Leaving out every picture, retype the lines below from the top through the one that contains "door', 'beam', bevel=0.004)".

§ **DATASET EXCERPT**
**********
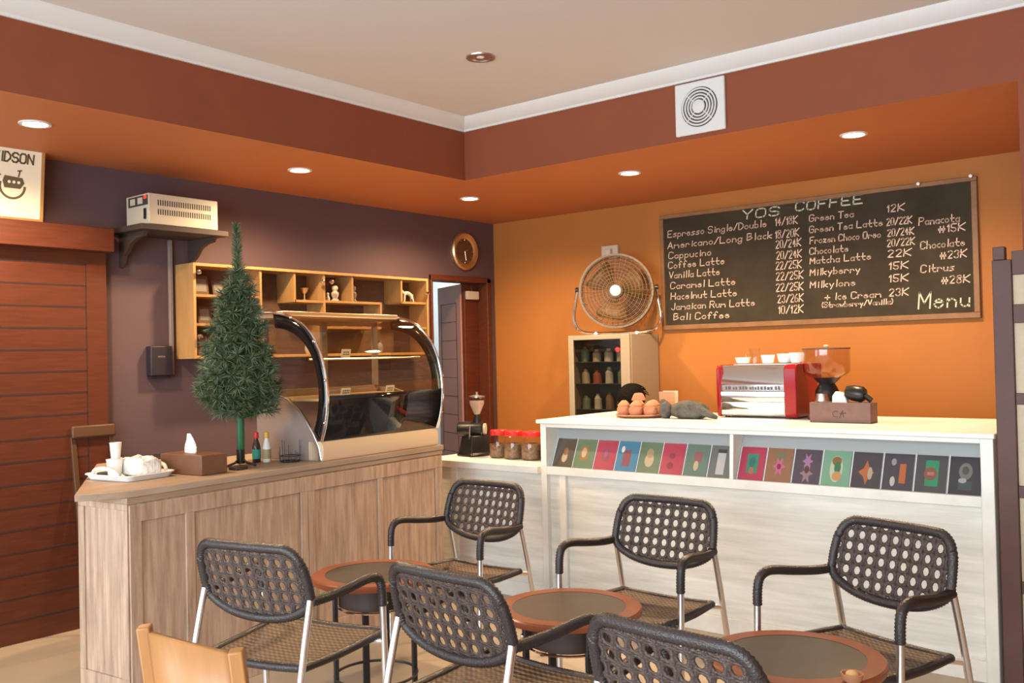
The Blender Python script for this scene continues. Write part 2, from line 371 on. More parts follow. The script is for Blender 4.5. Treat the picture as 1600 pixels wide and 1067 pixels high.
MB().box((-0.01, -0.075, -0.035), (0.02, 0.07, 0.035)).build('body', M['ivory'], cl, bevel=0.004)
MB().tube([(0.0, 0.0, 0.03), (-0.02, 0.01, 0.10)], 0.006, 8).build('arm', M['steel'], cl)

# sliding red door with header beam
MB_d = MB(); MB_d.box((0.012, -6.2, 0.0), (0.06, -3.483, 2.10), M['redwood'])
zz = 2.005
for k in range(17):
    MB_d.box((0.06, -6.0, zz-0.006-k*0.118), (0.0612, -3.60, zz+0.003-k*0.118), M['groove'])
MB_d.box((0.06, -3.604, 0.1), (0.0612, -3.598, 2.005), M['groove'])
o = struct(MB_d, 'door_3', None, 'large red brown planked sliding door at the left edge', 'door')
struct(MB().box((0.003, -6.2, 2.074), (0.15, -3.478, 2.207)), 'trim_5', M['redwood'], 'red brown header beam above the sliding door', 'beam', bevel=0.004)

# ------------------------------------------------------------------ downlights
LP = [(0.731, -4.167, 'lit downlight nearest the poster'), (0.715, -2.62, 'lit downlight in the soffit above the pastry case'), (0.738, -1.128, 'lit downlight in the soffit corner near the clock'),
      (2.066, -1.108, 'lit downlight in the soffit above the fan'), (3.483, -1.148, 'lit downlight in the soffit above the chalkboard')]
def downlight(x, y, label, z, lit, r=0.056):
    t = thing('downlight', label, 'ceiling light', (x, y, z), 0, 'recessed downlights')
    MB().lathe([(r+0.016, 0.0), (r+0.014, -0.006), (r, -0.006), (r-0.004, 0.0)], n=28, cap=False).build('rim', M['crown'] if lit else M['steel'], t)
    if lit: MB().lathe([(0.0, -0.001), (r-0.002, -0.001)], n=28, cap=False).build('lamp_glass', M['lampglow'], t)
    else:
        MB().lathe([(r-0.004, -0.002), (r*0.45, -0.0015), (0.0, -0.001)], n=28, cap=False).build('reflector', M['steel'], t)
        MB().lathe([(0.0, -0.006), (0.018, -0.004), (0.02, -0.002)], n=18, cap=False).build('bulb', M['ceramic'], t)
    if lit:
        lamp('downlight_lamp', 'SPOT', (x, y, z-0.03), 135, (1.0, 0.70, 0.40), (x, y, 0), spot_size=math.radians(160), spot_blend=0.7, shadow_soft_size=0.05)
for x, y, l in LP: downlight(x, y, l, ZS, True)
downlight(2.095, -2.555, 'unlit silver downlight in the white raised ceiling', ZT, False, 0.06)

# ------------------------------------------------------------------ exhaust fan on the soffit face
t = thing('exhaust_fan', 'square white exhaust fan with concentric ring grille on the soffit face', 'exhaust fan', (2.861, -FB, 2.737))
MB().box((-0.145, -0.022, -0.139), (0.145, -0.001, 0.139)).build('plate', M['crown'], t, bevel=0.006)
MB().lathe([(0.0, 0.0225), (0.106, 0.0225)], n=40, axis='y', cap=False).build('opening', M['vent'], t)
mb = MB()
for r in (0.096, 0.080, 0.064, 0.048): mb.lathe([(r-0.005, 0.026), (r-0.003, 0.031), (r+0.003, 0.031), (r+0.005, 0.026)], n=40, axis='y', cap=False)
for k in range(4):
    a = PI/4+k*PI/2; mb.tube([(0.03*math.cos(a), -0.026, 0.03*math.sin(a)), (0.104*math.cos(a), -0.026, 0.104*math.sin(a))], 0.003, 6)
mb.build('ring_grille', M['crown'], t)
MB().lathe([(0.036, 0.024), (0.036, 0.034), (0.028, 0.038), (0, 0.039)], n=30, axis='y').build('hub_cap', M['crown'], t)

# ------------------------------------------------------------------ clock, switch, chalkboard
t = thing('wall_clock', 'round gold rimmed wall clock with a dark face above the open door', 'clock', (0.0, -0.395, 2.313))
MB().lathe([(0.155, 0.001), (0.155, 0.028), (0.145, 0.040), (0.125, 0.036), (0.104, 0.022)], n=40, axis='x', cap=False).build('rim', M['gold'], t)
MB().lathe([(0.0, 0.020), (0.106, 0.020)], n=40, axis='x', cap=False).build('face', M['clockface'], t)
mb = MB()
for k in range(12):
    a = k*PI/6; c, s = math.cos(a), math.sin(a); mb.tube([(0.0215, 0.088*c, 0.088*s), (0.0215, 0.099*c, 0.099*s)], 0.002, 6)
mb.build('hour_marks', M['gold'], t)
MB().tube([(0.024, 0.0, 0.0), (0.024, 0.012, -0.075)], 0.003, 6).build('minute_hand', M['gold'], t)
MB().tube([(0.024, 0.0, 0.0), (0.024, 0.045, 0.02)], 0.0035, 6).build('hour_hand', M['gold'], t)

t = thing('wall_socket', 'cream wall socket box with a plug above the round fan', 'socket', (1.195, 0.0, 2.232))
MB().box((-0.075, -0.03, -0.05), (0.075, -0.001, 0.05)).build('plate', M['ivory'], t, bevel=0.006)
MB().box((-0.02, -0.065, -0.03), (0.03, -0.03, 0.02)).build('plug', M['ivory'], t, bevel=0.006)

t = thing('chalkboard', 'wide framed chalkboard menu with handwritten coffee prices on the orange wall', 'chalkboard', (0, 0, 0))
BX0, BX1, BZ0, BZ1 = 1.645, 3.822, 1.608, 2.460
MB().box((BX0+0.02, -0.016, BZ0+0.02), (BX1-0.02, -0.002, BZ1-0.02)).build('slate', M['board'], t)
mb = MB()
mb.box((BX0, -0.032, BZ0), (BX1, -0.001, BZ0+0.035)); mb.box((BX0, -0.032, BZ1-0.028), (BX1, -0.001, BZ1)); mb.box((BX0, -0.0315, BZ0+0.035), (BX0+0.03, -0.001, BZ1-0.028)); mb.box((BX1-0.034, -0.0315, BZ0+0.035), (BX1, -0.001, BZ1-0.028))
mb.build('frame', M['boardframe'], t, bevel=0.003)
def chalk(name, lines, m, th):
    mb = MB()
    for s, x0, x1, z, h in lines: write(mb, s, lambda a, b: (a, -0.0172, b), x0, x1, z, h, th)
    mb.build(name, m, t, smooth=False)
chalk('menu_lettering', [('Espresso Single/Double', 1.704, 2.475, 2.295, 0.047), ('14/18K', 2.543, 2.699, 2.294, 0.053), ('Americano/Long Black', 1.702, 2.513, 2.212, 0.047), ('18/20K', 2.541, 2.707, 2.207, 0.053), ('Cappucino', 1.706, 2.05, 2.135, 0.048), ('20/24K', 2.542, 2.719, 2.139, 0.053), ('Coffee Latte', 1.701, 2.152, 2.064, 0.048), ('20/24K', 2.545, 2.721, 2.063, 0.053), ('Vanilla Latte', 1.707, 2.113, 1.99, 0.048), ('22/25K', 2.538, 2.719, 1.993, 0.053), ('Caramel Latte', 1.715, 2.231, 1.912, 0.047), ('22/25K', 2.538, 2.728, 1.919, 0.053), ('Hacelnut Latte', 1.717, 2.241, 1.833, 0.047), ('22/25K', 2.536, 2.726, 1.843, 0.053), ('Jamaican Rum Latte', 1.721, 2.374, 1.757, 0.047), ('23/26K', 2.545, 2.724, 1.765, 0.053), ('Bali Coffee', 1.735, 2.179, 1.68, 0.047), ('10/12K', 2.549, 2.722, 1.691, 0.053), ('Green Tea', 2.782, 3.076, 2.297, 0.043), ('12K', 3.289, 3.394, 2.302, 0.045), ('Green Tea Latte', 2.78, 3.257, 2.222, 0.043), ('20/22K', 3.286, 3.438, 2.217, 0.045), ('Frozen Choco Oreo', 2.782, 3.245, 2.148, 0.043), ('20/24K', 3.289, 3.448, 2.147, 0.045), ('Chocolate', 2.778, 3.034, 2.076, 0.043), ('20/22K', 3.285, 3.451, 2.082, 0.045), ('Matcha Latte', 2.779, 3.178, 2.013, 0.043), ('22K', 3.285, 3.428, 2.015, 0.045), ('Milkyberry', 2.777, 3.106, 1.935, 0.043), ('15K', 3.291, 3.407, 1.936, 0.045), ('Milkylone', 2.775, 3.073, 1.852, 0.043), ('15K', 3.289, 3.405, 1.858, 0.045), ('+ Ice Cream', 2.873, 3.235, 1.766, 0.043), ('23K', 3.288, 3.404, 1.768, 0.045), ('(Strawberry/Vanilla)', 2.847, 3.308, 1.717, 0.034), ('Panacota', 3.481, 3.715, 2.199, 0.046), ('#15K', 3.593, 3.744, 2.141, 0.046), ('Chocolate', 3.486, 3.739, 2.05, 0.046), ('#23K', 3.598, 3.749, 1.979, 0.046), ('Citrus', 3.483, 3.676, 1.903, 0.046), ('#28K', 3.603, 3.762, 1.825, 0.046)], M['chalk'], 0.0062)
for row in (('YOS', 2.298, 2.568, 2.366, 0.059), ('COFFEE', 2.687, 3.133, 2.378, 0.057), ('Menu', 3.462, 3.755, 1.68, 0.1)): chalk('title_lettering', [row], M['chalkbig'], 0.009)
for nm, x, z, l in (('push_pin', 3.495, 2.463, 'white push pin on the chalkboard top edge'), ('push_pin', 3.795, 2.470, 'white push pin at the chalkboard upper right corner')):
    p = tag(MB().lathe([(0.004, 0.033), (0.004, 0.045), (0.010, 0.050), (0.010, 0.060), (0, 0.062)], n=14, axis='y').build(nm, M['ceramic']), l, 'push pin', 'push pins on the chalkboard'); p.location = (x, 0, z-0.012)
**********
§ **RESPONSE BELOW**
The Blender Python script for this scene continues. Write part 2, from line 371 on. More parts follow. The script is for Blender 4.5. Treat the picture as 1600 pixels wide and 1067 pixels high.
MB().box((-0.01, -0.075, -0.035), (0.02, 0.07, 0.035)).build('body', M['ivory'], cl, bevel=0.004)
MB().tube([(0.0, 0.0, 0.03), (-0.02, 0.01, 0.10)], 0.006, 8).build('arm', M['steel'], cl)

# sliding red door with header beam
MB_d = MB(); MB_d.box((0.012, -6.2, 0.0), (0.06, -3.483, 2.10), M['redwood'])
zz = 2.005
for k in range(17):
    MB_d.box((0.06, -6.0, zz-0.006-k*0.118), (0.0612, -3.60, zz+0.003-k*0.118), M['groove'])
MB_d.box((0.06, -3.604, 0.1), (0.0612, -3.598, 2.005), M['groove'])
o = struct(MB_d, 'door_3', None, 'large red brown planked sliding door at the left edge', 'door')
struct(MB().box((0.003, -6.2, 2.074), (0.15, -3.478, 2.207)), 'trim_5', M['redwood'], 'red brown header beam above the sliding door', 'beam', bevel=0.004)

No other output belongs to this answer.